Just another quick point I had, looking at this from another angle. My manager, when he originally allowed me to work a 4 day week taking a day unpaid and remaining on my shift, was in effect "making reasonable adjustments" which under employment law should be looked at in cases of disability. Could I claim he is now going back on this? Does an employer have the right to remove or change "reasonable adjustments"?

Hippychick

13/11/2007 15:03:29

Yes, they can. "reasonable adjustments" could be a temporary measure, say, for example, if someone had a condition which got better, or which changed. So you wouldn't expect a car parking space next to the door normally, but because you had impaired mobility for five months, then recovered, you could have one for the five months. Also, it's down to that awkward word "reasonable". There is no definition in law as to what this means. And what is "reasonable" may change due to circumstances in a business. So, for example, last year they may have said that they would allow part-time working on shifts, but they then found that this was hard to manage as part-time workers then didn't get the degree of supervision or training or something, which meant they weren't up to date with new practices, so for business reasons they could make a change and not allow part-timers to work on a shift rota. Please bear in mind these are JUST EXAMPLES, not specific to your circumstances, so please don't start picking holes in them!!!! So simply saying that you will make a resonable adjustment does not imply that you are accepting that a person is covered by the DDA, and even if you do, there can be situations where an adjustment becomes "not-reasonable".

shikahra

13/11/2007 16:08:05

I was recently involved in a meeting (as an advisor on some technical issues) between a senior member of staff who wanted to change to part-time work because of his health, and the management and HR.

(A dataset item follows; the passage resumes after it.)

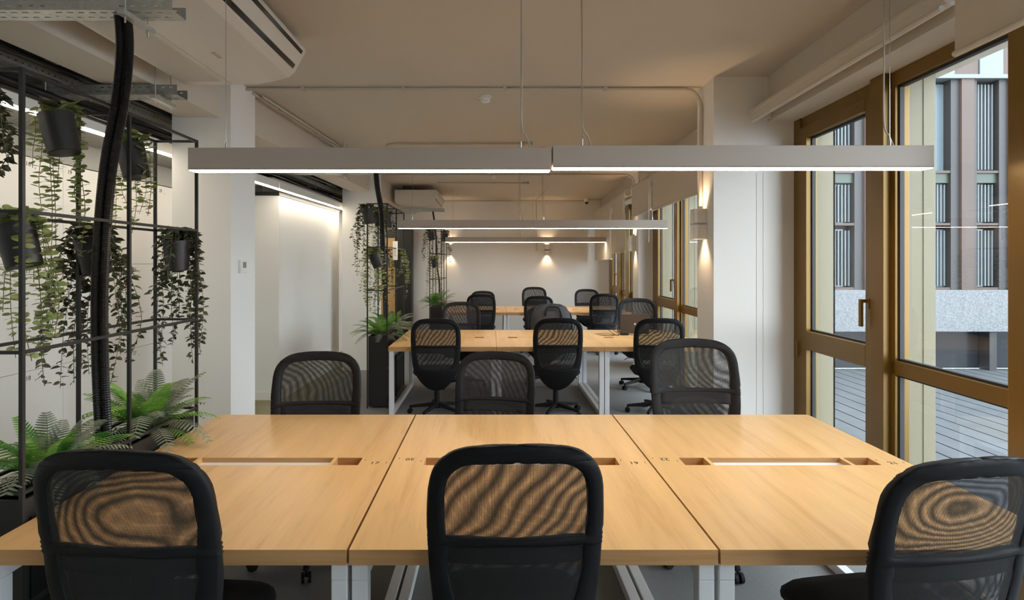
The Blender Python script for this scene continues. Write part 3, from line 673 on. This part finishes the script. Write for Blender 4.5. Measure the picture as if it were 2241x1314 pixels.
# ---------------------------------------------------------------- lockers
AL = -3.18; LW = .352
nm = {0: ('16', '17', '18'), 1: ('19', '20', '21'), 2: ('22', '23', '24'), 3: ('25', '26', '27'), 4: ('28', '29', '30')}
for c in range(-1, 6):
    ya = 3.71 + LW * c; yb_ = ya + LW
    if yb_ > 6.88: continue
    nn = nm.get(c, ('', '', ''))
    lab = 'white locker column with doors %s, %s and %s behind the planter rack' % nn if nn[0] else ('plain white locker column nearest the camera, left of the one numbered 16' if c == -1 else 'plain white locker column right of locker 30, partly behind the left pillar')
    e = empty('locker', (bx(AL, ya), ya, 0), label=lab, cat='locker', group='white lockers along the corridor'); o = e.location
    def lb(a0, a1, y0_, y1_, z0, z1):
        m_ = MB().sbox(a0, a1, y0_, y1_, z0, z1); m_.v = [(x - o.x, y - o.y, zz - o.z) for x, y, zz in m_.v]; return m_
    lb(AL - .44, AL - .002, ya + .001, yb_ - .001, 0, 2.32).build('locker_body', M['seam'], e)
    for k, (z0, z1) in enumerate(((1.6215, 2.318), (.9245, 1.6185), (.08, .9215))):
        d = lb(AL - .002, AL + .014, ya + .0012, yb_ - .0012, z0, z1).build('locker_door', M['locker'], e)
        if nn[k]:
            y = ya + .06; text('door_number', nn[k], .042, (bx(AL + .0145, y) - o.x, y - o.y, z1 - .045), (R(90), 0, R(90 - 2.3)), M['ink'], d)
            yy = ya + .115; lb(AL + .014, AL + .0145, yy, yy + .003, z1 - .072, z1 - .058).build('tick_mark', M['ink'], d)
    lb(AL - .44, AL - .02, ya, yb_, 0, .07).build('plinth', M['seam'], e)
struct('wall_left_band', MB().sbox(-3.66, -3.19, Y0, 6.88, 2.33, 2.62), M['duct'])

# ---------------------------------------------------------------- planter racks
LV = (.845, 1.328, 1.812, 2.298)
def rack(xl, xr, y0, y1, label):
    e = empty('planter_rack', ((xl + xr) / 2, (y0 + y1) / 2, 0), label=label, cat='planter rack', group='tall black planter racks at the desk ends'); o = e.location; ym = (y0 + y1) / 2; b = .0135
    L = lambda x, y, z: (x - o.x, y - o.y, z)
    for x in (xl, xr):
        for y in (y0, ym, y1): MB().bar(L(x, y, 0), L(x, y, LV[3]), b).build('post', M['black'], e)
    for z in LV:
        m_ = MB()
        for x in (xl, xr): m_.bar(L(x, y0 - b / 2 + .001, z - b / 2), L(x, y1 + b / 2 - .001, z - b / 2), b * .92)
        for y in (y0, ym, y1) if z > 2 else (y0, y1): m_.bar(L(xl, y, z - b / 2), L(xr, y, z - b / 2), b * .90)
        m_.build('shelf_frame', M['black'], e)
    t = .01; zr = .807; m_ = MB(); i0 = xl - o.x + b / 2 + .001; i1 = xr - o.x - b / 2 - .001; a0, a1 = y0 - o.y + b, y1 - o.y - b
    m_.box(i0, i0 + t, a0, a1, .02, zr).box(i1 - t, i1, a0, a1, .02, zr).box(i0 + t, i1 - t, a0, a0 + t, .02, zr).box(i0 + t, i1 - t, a1 - t, a1, .02, zr).box(i0 + t, i1 - t, a0 + t, a1 - t, .60, .62)
    m_.build('planter_box', M['black'], e)
    m_ = MB()
    for k in (0, 1):
        c0 = a0 + .03 + k * (a1 - a0) / 2; c1 = c0 + (a1 - a0) / 2 - .06
        for za, zb in ((.06, .42), (.45, .74)): m_.box(i1, i1 + .006, c0, c1, za, zb)
    m_.build('side_panel', M['blackp'], e, bevel=.002)
    return e
RK = [(-1.835, -1.610, 1.987, 3.161), (-1.393, -1.172, 6.49, 7.72), (-1.165, -.945, 10.85, 12.05)]
rack(*RK[0], 'tall black metal planter rack at the left of the nearest desks')
rack(*RK[1], 'black metal planter rack with ferns at the left end of the second desk row')
rack(*RK[2], 'farthest and smallest looking black planter rack before the back wall')

# ---------------------------------------------------------------- plants
def leaf(mb, p, d, nrm, L, W, kind):
    d = d.normalized(); s_ = d.cross(nrm).normalized(); n_ = s_.cross(d)
    if kind == 'round':
        pts = [p + d * L * .5 * (1 - math.cos(a)) + s_ * W * math.sin(a) * .5 + n_ * (.06 * L * abs(math.sin(a))) for a in [2 * math.pi * k / 8 for k in range(8)]]
        mb.add(pts, [tuple(range(8))])
    else:
        pts = [p, p + d * L * .3 + s_ * W * .45 + n_ * L * .08, p + d * L * .65 + s_ * W * .38 + n_ * L * .05, p + d * L - n_ * L * .08, p + d * L * .65 - s_ * W * .38 + n_ * L * .05, p + d * L * .3 - s_ * W * .45 + n_ * L * .08, p + d * L * .5]
        mb.add(pts, [(0, 1, 6), (1, 2, 6), (2, 3, 6), (3, 4, 6), (4, 5, 6), (5, 0, 6)])
def hanging(loc, z_rail, kind, label, seed, tiltx=0, tilty=-12, strands=9, length=.5, spread=.10, group='hanging plants on the rack rails', detail=1.0, bias=(0, 0), drop=.02):
    """loc: point on the rail the pot hangs from"""
    rnd = random.Random(seed); x, y = loc
    e = empty('hanging_plant', (x, y, z_rail), label=label, cat='plant', group=group)
    rt = Matrix.Rotation(R(tilty), 4, 'Y') @ Matrix.Rotation(R(tiltx), 4, 'X'); ph = .168; r0, r1 = .060, .066
    T = Matrix.Translation((0, 0, -.055 - ph)) @ Matrix.Translation((0, 0, ph)) @ rt @ Matrix.Translation((0, 0, -ph))
    def X(mb): mb.v = [tuple(T @ Vector(v)) for v in mb.v]; return mb
    X(MB().lathe([(0, 0), (r0 - .004, 0), (r0, .004), (r1, ph), (r1 - .004, ph), (r1 - .005, ph - .03), (0, ph - .03)], 48)).build('pot', M['black'], e, smooth=False)
    X(MB().lathe([(0, ph - .028), (r1 - .006, ph - .028)], 20)).build('soil', M['soil'], e)
    top = T @ Vector((0, r1, ph * .8))
    MB().hexa([(-.011, -.012, .003), (.011, -.012, .003), (.011, -.009, .003), (-.011, -.009, .003), (-.011, -.012, .006), (.011, -.012, .006), (.011, .012, .006), (-.011, .012, .006)]) \
        .bar((0, .010, .004), tuple(T @ Vector((0, r1 - .002 if tiltx else .0 + r1 * .5, ph))), .022, .003).build('hook_strap', M['black'], e)
    st = MB(); lf = MB(); c = T @ Vector((0, 0, ph))
    for k in range(strands):
        az = 2 * math.pi * (k + rnd.random() * .7) / strands; u = Vector((math.cos(az), math.sin(az), 0)); u.x += bias[0]; u.y += bias[1]
        if u.y < -.2 and k % 4: u.y = -u.y * .8          # most strands fall behind and beside the pot
        u = u.normalized()
        Ls = length * rnd.uniform(.35, 1.0); sp = spread * rnd.uniform(.5, 1.3)
        P = [c + Vector((0, 0, -.02)), c + u * .035 + Vector((0, 0, .03 + .03 * rnd.random())), c + u * (r1 + .015) + Vector((0, 0, .01)), c + u * (r1 + sp * .6) + Vector((0, 0, -Ls * .3)), c + u * (r1 + sp * .8) + Vector((rnd.uniform(-.02, .02), rnd.uniform(-.02, .02), -Ls * .65)), c + u * (r1 + sp * .7) + Vector((rnd.uniform(-.03, .03), rnd.uniform(-.03, .03), -Ls))]
        pts = catmull(P, 10); st.tube([tuple(p) for p in pts[::2]], .0014, 4, False)
        acc = 0; step = (.024 if kind == 'round' else .014) / detail
        for i in range(6, len(pts) - 1):
            seg = pts[i + 1] - pts[i]; acc += seg.length
            while acc > step:
                acc -= step; t = seg.normalized(); a = rnd.random() * 2 * math.pi; side = Vector((math.cos(a), math.sin(a), 0))
                fr_ = (len(pts) - i) / len(pts); sc = (.75 + .5 * fr_)
                if kind == 'round':
                    for sg in (1, -1):
                        d = (side * sg + Vector((0, 0, rnd.uniform(-.25, .35)))); leaf(lf, pts[i] + seg * .3, d, Vector((rnd.uniform(-.6, .6), rnd.uniform(-1.5, .1), 1)), .036 * sc * rnd.uniform(.8, 1.15), .030 * sc, 'round')
                else:
                    d = (side + Vector((0, 0, rnd.uniform(-.9, .4)))); leaf(lf, pts[i] + seg * .3, d, Vector((rnd.uniform(-.8, .8), rnd.uniform(-1, .3), .7)), .050 * sc * rnd.uniform(.7, 1.1), .027 * sc, 'p')
    for k in range(int(40 * detail)):          # bushy crown
        a = rnd.random() * 4.2 - .5; rr = rnd.random() * .07; p = c + Vector((rr * math.cos(a), rr * math.sin(a), rnd.uniform(0, .05)))
        d = Vector((math.cos(a), math.sin(a), rnd.uniform(0, 1.2))); leaf(lf, p, d, Vector((rnd.uniform(-.5, .5), -.5, .8)), .042, .034 if kind == 'round' else .026, kind if kind == 'round' else 'p')
    st.build('stem', M['stem'], e); lf.build('foliage', M['euca'] if kind == 'round' else M['ficus'], e)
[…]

I'll spare you the details, as the basics had some key differences with your current position, but I can give you an insight into how the company/HR will consider any request.

The staff member concerned thought that he had a very good case, but management argued that his was a full time role, and could not be done on a part time basis, and they could not reasonably cover for his non-work days as it was a specialist job, so not one where they could easily find a part timer to fit in around his work patterns.

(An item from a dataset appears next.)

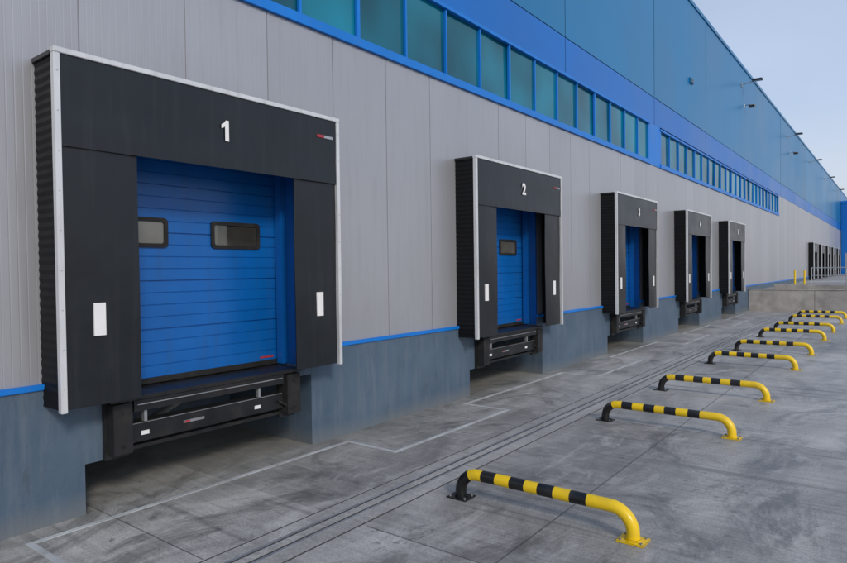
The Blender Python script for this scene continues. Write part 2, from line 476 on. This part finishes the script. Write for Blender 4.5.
sh_parts['side_curtains'] = mb.mesh('side_curtains'); smooth(sh_parts['side_curtains'])
mb = MB()
for s in (-1, 1):
    mb.box(FX - 0.028, FX - 0.010, s * 1.41 - 0.055, s * 1.41 + 0.055, 1.81, 2.12, 'white')
mb.box(FX + 0.004, FX + 0.012, 1.38, 1.50, 4.14, 4.175, 'red')
mb.box(FX + 0.004, FX + 0.012, 1.504, 1.66, 4.14, 4.175, 'galv')
sh_parts['marker_plates'] = mb.mesh('marker_plates')
# leveller (local)
mb = MB()
mb.box(-6.74, -6.24, -1.22, 1.27, 1.085, 1.13, 'steel')
mb.box(-6.30, -6.245, -0.98, 0.98, 0.965, 1.08, 'steel')
mb.box(-6.245, -6.236, -0.95, 0.95, 1.030, 1.042, 'galv')
mb.box(-6.46, -6.30, -1.0, 1.0, 0.64, 0.84, 'steel')
mb.box(-6.30, -6.292, -0.98, 0.98, 0.828, 0.836, 'galv')
mb.box(-6.46, -6.36, -1.0, 1.0, 0.55, 0.59, 'steel')
for yy in (-0.84, 0.62):
    mb.box(-6.33, -6.28, yy - 0.018, yy + 0.018, 0.842, 0.963, 'galv')
for yy in (-0.84, 0.60):
    mb.box(-6.30, -6.293, yy - 0.045, yy + 0.045, 0.70, 0.745, 'white')
mb.box(-6.30, -6.293, -0.40, -0.14, 0.725, 0.757, 'galv')
mb.box(-6.293, -6.290, -0.39, -0.32, 0.73, 0.752, 'red')
mb.cyl((-7.9, -0.3, 0.3), (-6.5, -0.3, 0.95), 0.04, 'galv')
mb.cyl((-6.27, 0.9, 0.75), (-6.22, 1.1, 0.62), 0.012, 'rubber', 8)
lev = mb.mesh('leveller_deck', 0.003)
mb = MB()
for (a, b2) in ((-1.22, -0.99), (1.0, 1.25)):
    mb.box(-6.41, -6.36, a - 0.01, b2 + 0.01, 0.50, 1.083, 'steel')
    mb.box(-6.36, -6.225, a + 0.015, b2 - 0.015, 0.56, 1.07, 'rubber')
    for zz in (0.64, 0.98):
        mb.cyl((-6.226, (a + b2) / 2, zz), (-6.218, (a + b2) / 2, zz), 0.018, 'steel', 10)
bump_me = mb.mesh('rubber_bumpers', 0.008)

for i, c in enumerate(alld):
    e = empty('dock_shelter', (0, c, 0))
    for nm, me in sh_parts.items(): obj(nm, me, e)
    t = obj('number_sign', text_mesh(str(i + 1), 0.31), e, (FX + 0.018, 0, 3.98))
    t.rotation_euler = (math.radians(90), 0, math.radians(90))
    e2 = empty('dock_leveller', (0, c, 0))
    obj('deck', lev, e2); obj('bumpers', bump_me, e2)

# ------------------------------------------------------------------ ground
mb = MB()
mb.quad([(-700, -700, 0), (700, -700, 0), (700, 1200, 0), (-700, 1200, 0)], 'ground')
obj('ground', mb.mesh('ground'))
M['slot'] = painted('slot_dark', (0.05, 0.05, 0.05), 0.8, 0, 0.2, 0.8, (0.18, 0.18, 0.17), 2, False)
mb = MB()
mb.box(-4.56, -4.02, -20, 36.9, -0.02, 0.004, 'drainc')
mb.box(-4.577, -4.563, -20, 36.9, -0.02, 0.0045, 'slot')
mb.box(-4.017, -4.003, -20, 36.9, -0.02, 0.0045, 'slot')
mb.box(-4.40, -4.37, -20, 36.9, -0.02, 0.0075, 'galv')
mb.box(-4.22, -4.19, -20, 36.9, -0.02, 0.0075, 'galv')
mb.box(-4.37, -4.345, -20, 36.9, -0.02, 0.0062, 'slot')
mb.box(-4.245, -4.22, -20, 36.9, -0.02, 0.0062, 'slot')
yy = -20
while yy < 36.4:
    mb.box(-4.343, -4.247, yy + 0.004, yy + 0.496, 0.0, 0.0072, 'drainc'); yy += 0.5
obj('drain_channel', mb.mesh('drain_channel'))
# metal strip meander
mb = MB(); w = 0.03; XI, XO = -6.12, -5.26
for k in range(-3, 5):
    a0 = 6.2 + PITCH * (k - 1); a1 = a0 + 2.95; a2 = a0 + PITCH
    mb.box(XO - w, XO + w, a0 - w, a1 + w, 0.001, 0.006, 'alu')
    mb.box(XI - w, XO - w, a0 - w, a0 + w, 0.001, 0.006, 'alu')
    mb.box(XI - w, XO - w, a1 - w, a1 + w, 0.001, 0.006, 'alu')
    if a2 < 37: mb.box(XI - w, XI + w, a1 + w, a2 - w, 0.001, 0.006, 'alu')
mg = painted('worn_strip', (0.50, 0.52, 0.53), 0.5, 0.1, 0.2, 0.95, (0.28, 0.28, 0.27), 2.5, False)
me = mb.mesh('ground_metal_strip'); me.materials.clear(); me.materials.append(mg)
for p_ in me.polygons: p_.material_index = 0
obj('ground_metal_strip', me)

# raised yard & retaining wall
mb = MB()
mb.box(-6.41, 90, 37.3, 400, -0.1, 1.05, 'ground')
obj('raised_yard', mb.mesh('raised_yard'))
mb = MB()
x = -6.40
while x < 60:
    mb.box(x + 0.006, x + 2.994, 37.0, 37.29, -0.05, 1.10, 'ret'); x += 3.0
mb.box(-5.3, 60, 37.55, 37.85, 1.06, 1.38, 'ret')
mb.box(-6.40, 60, 36.97, 37.29, 1.103, 1.16, 'ret')
obj('retaining_wall', mb.mesh('retaining_wall', 0.01))
mb = MB()
x = -3.6
while x < 20:
    mb.cyl((x, 37.7, 1.38), (x, 37.7, 2.25), 0.024, 'galv', 8); x += 1.5
mb.cyl((-3.6, 37.7, 2.25), (20, 37.7, 2.25), 0.024, 'galv', 8)
mb.cyl((-3.6, 37.7, 1.85), (20, 37.7, 1.85), 0.018, 'galv', 8)
obj('handrail', mb.mesh('handrail'))
mb = MB()
mb.cyl((0, 0, 0), (0, 0, 1.0), 0.055, 'yellow')
mb.cyl((0, 0, 1.0), (0, 0, 1.03), 0.04, 'yellow'); mb.box(-0.1, 0.1, -0.1, 0.1, 0, 0.015, 'yellow')
bo = mb.mesh('bollard', 0.004)
for loc in ((-5.3, 46, 1.05), (-4.7, 45.3, 1.05)): obj('bollard', bo, None, loc)

# ------------------------------------------------------------------ safety barriers
def barrier_mesh():
    X0, X1 = -3.67, -1.86; R = 0.058; H = 0.27; BR = 0.20
    path = [(X0, 0.02), (X0, 0.05)]
    for i in range(0, 9):
        t = math.radians(180 - i * 90 / 8)
        path.append((X0 + BR + BR * math.cos(t), H - BR + BR * math.sin(t)))
    ns = 60
    for i in range(1, ns):
        path.append((X0 + BR + (X1 - X0 - 2 * BR) * i / ns, H))
    for i in range(0, 9):
        t = math.radians(90 - i * 90 / 8)
        path.append((X1 - BR + BR * math.cos(t), H - BR + BR * math.sin(t)))
    path += [(X1, 0.05), (X1, 0.02)]
    mb = MB(); ky = mb.mat('yellow'); kb = mb.mat('black'); seg = 24
    n = len(path); s = [0]
    for i in range(1, n): s.append(s[-1] + math.dist(path[i], path[i - 1]))
    L = s[-1]
    for i in range(n):
        a = path[max(0, i - 1)]; b2 = path[min(n - 1, i + 1)]
        tx, tz = b2[0] - a[0], b2[1] - a[1]; l = math.hypot(tx, tz); tx /= l; tz /= l
        nx, nz = -tz, tx
        for j2 in range(seg):
            t = 2 * math.pi * j2 / seg
            mb.v.append((path[i][0] + nx * R * math.cos(t), R * math.sin(t), path[i][1] + nz * R * math.cos(t)))
    for i in range(n - 1):
        c = (s[i] + s[i + 1]) / 2
        if c < 0.27: kk = kb
        elif c > L - 0.42: kk = ky
        else: kk = ky if int((c - 0.27) / 0.162) % 2 == 0 else kb
        for j2 in range(seg):
            k2 = (j2 + 1) % seg
            mb.f.append([i * seg + j2, i * seg + k2, (i + 1) * seg + k2, (i + 1) * seg + j2]); mb.mi.append(kk)
    me1 = mb.mesh('tube'); smooth(me1, 60)
    m2 = MB()
    for (xx, mt) in ((X0, 'black'), (X1, 'yellow')):
        m2.box(xx - 0.12, xx + 0.12, -0.10, 0.10, 0.0, 0.014, mt)
        m2.cyl((xx, 0, 0.014), (xx, 0, 0.03), 0.068, mt, 20)
        for a in (-1, 1):
            for b2 in (-1, 1):
                m2.cyl((xx + a * 0.09, b2 * 0.07, 0.014), (xx + a * 0.09, b2 * 0.07, 0.03), 0.013, 'galv', 6)
    me2 = m2.mesh('foot_plates', 0.002)
    return me1, me2
tube, feet = barrier_mesh()
for i, yb in enumerate([5.36, 9.40, 12.32, 16.36, 19.28, 23.3, 26.2, 30.2, 33.2]):
    e = empty('safety_barrier', (random.uniform(-0.02, 0.02), yb, 0.0))
    a = obj('bent_tube', tube, e); b2 = obj('foot_plates', feet, e)

# ------------------------------------------------------------------ floodlights
mb = MB()
mb.box(0, 0.03, -0.08, 0.08, -0.1, 0.1, 'galv')
mb.cyl((0.02, 0, 0), (0.62, 0, 0.12), 0.022, 'galv')
mb.box(0.5, 0.95, -0.14, 0.14, 0.09, 0.19, 'steel')
mb.box(0.54, 0.92, -0.11, 0.11, 0.08, 0.089, 'lampglass')
fl = mb.mesh('floodlight', 0.01)
for yy in (35.5, 52.0, 66.0, 80, 94): obj('wall_floodlight', fl, None, (WX + 0.012, yy, 11.7))
mb = MB()
mb.box(0, 0.02, -0.06, 0.06, -0.06, 0.06, 'white'); mb.cyl((0.02, 0, 0), (0.3, 0, 0), 0.015, 'steel')
mb.box(0.2, 0.5, -0.07, 0.07, -0.16, -0.02, 'steel'); mb.cyl((0.5, 0, -0.09), (0.53, 0, -0.09), 0.05, 'black')
cm = mb.mesh('camera', 0.006)
for yy in (36.2, 53.5): obj('security_camera', cm, None, (WX + 0.012, yy, 10.8))
mb = MB()
mb.box(0, 0.06, -0.2, 0.2, -0.10, 0.10, 'teal')
for i in range(5): mb.box(0.06, 0.08, -0.18, 0.18, -0.09 + i * 0.037, -0.07 + i * 0.037, 'galv')
obj('wall_vent', mb.mesh('wall_vent', 0.004), None, (WX + 0.016, 25.6, 9.6))

# ------------------------------------------------------------------ light
w = bpy.data.worlds.new('World'); scene.world = w; w.use_nodes = True
nt = w.node_tree; bg = nt.nodes['Background']; N = NB(nt)
sky = nt.nodes.new('ShaderNodeTexSky'); sky.sky_type = 'NISHITA'; sky.sun_disc = False
EL, AZ = 30, 118
sky.sun_elevation = math.radians(EL); sky.sun_rotation = math.radians(AZ)
sky.air_density = 1.0; sky.dust_density = 2.0; sky.ozone_density = 2.0
# thin high cloud veil added over the clear sky
tc = N.n('ShaderNodeTexCoord').outputs['Generated']
zz = N.sep(tc)[2]
veil = N.ramp(zz, [(0.0, (5.9, 5.7, 5.9)), (0.22, (4.3, 5.0, 6.4)), (1.0, (4.2, 4.8, 6.2))])
cl = N.noise(N.scale(tc, (1, 1, 3)), 1.6, 5, 0.55, 0.4)
veil = N.mix(1.0, veil, N.ramp(cl, [(0.3, 0.90), (0.7, 1.08)]), 'MULTIPLY')
colr = N.mix(0.66, sky.outputs[0], veil)
nt.links.new(colr, bg.inputs[0]); bg.inputs[1].default_value = 0.14
sl = bpy.data.lights.new('sun', 'SUN'); sl.energy = 1.7; sl.angle = math.radians(10); sl.color = (1, 0.92, 0.82)
so = bpy.data.objects.new('sun', sl); scene.collection.objects.link(so)
d = Vector((math.sin(math.radians(AZ)) * math.cos(math.radians(EL)), math.cos(math.radians(AZ)) * math.cos(math.radians(EL)), math.sin(math.radians(EL))))
so.rotation_euler = d.to_track_quat('Z', 'Y').to_euler()

# ------------------------------------------------------------------ camera
cd = bpy.data.cameras.new('camera'); cam = bpy.data.objects.new('camera', cd); scene.collection.objects.link(cam)
cd.sensor_width = 36; cd.lens = 26.35; cd.clip_end = 3000; cd.clip_start = 0.05
R = Matrix.Rotation(math.radians(37.5), 4, 'Z') @ Matrix.Rotation(math.radians(90 - 1.05), 4, 'X') @ Matrix.Rotation(-0.013, 4, 'Z')
cam.matrix_world = Matrix.Translation((0, 0, 2.39)) @ R
scene.camera = cam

The request was actually settled based on his having already resigned - he was trying to withdraw this and come back on a part time basis - so the company was not obliged to do anything for him, and in the end got him to agree to their very limited terms. Off the record, HR told me that if he had instead approached them with a letter from his doctor stating that he could not work full time then they would have had to seriously consider his request, and for fear of anti-disability discrimination (especially as his health problem was caused by work-related stress) would have undoubtedly agreed to his request, and bent over backwards to be seen to help him.

Your support from the union and your OH specialist are all good, but the employer will base their decision mainly on how switching you to a part-time role will affect the business. You therefore need to build a case that you can remain on the shift team without causing any difficulties - present the company with a solution, not a problem. After all, they already have a solution to allow you to work part time, it's just not one that you like.

I suspect that this will largely rely on your work patterns - do you work in fixed teams, all on the same shift pattern where your absence will leave them understaffed, or all on individual patterns where cover could easily be arranged? Are there other part timers, or job shares, or any other flexible work practices that could be used to accomodate your request? Are they large teams, who can cover for sickness and holiday at short notice in the normal course of events?

The fact that you have already been doing the job part time is a double edged sword - you may have demonstrated that you can do it perfectly well, but it also gives the company a chance to say that they've tried it and it has caused problems. So take a look at the situation, and present an argument that they will have difficulty in turning down, or at least one that you can negotiate on.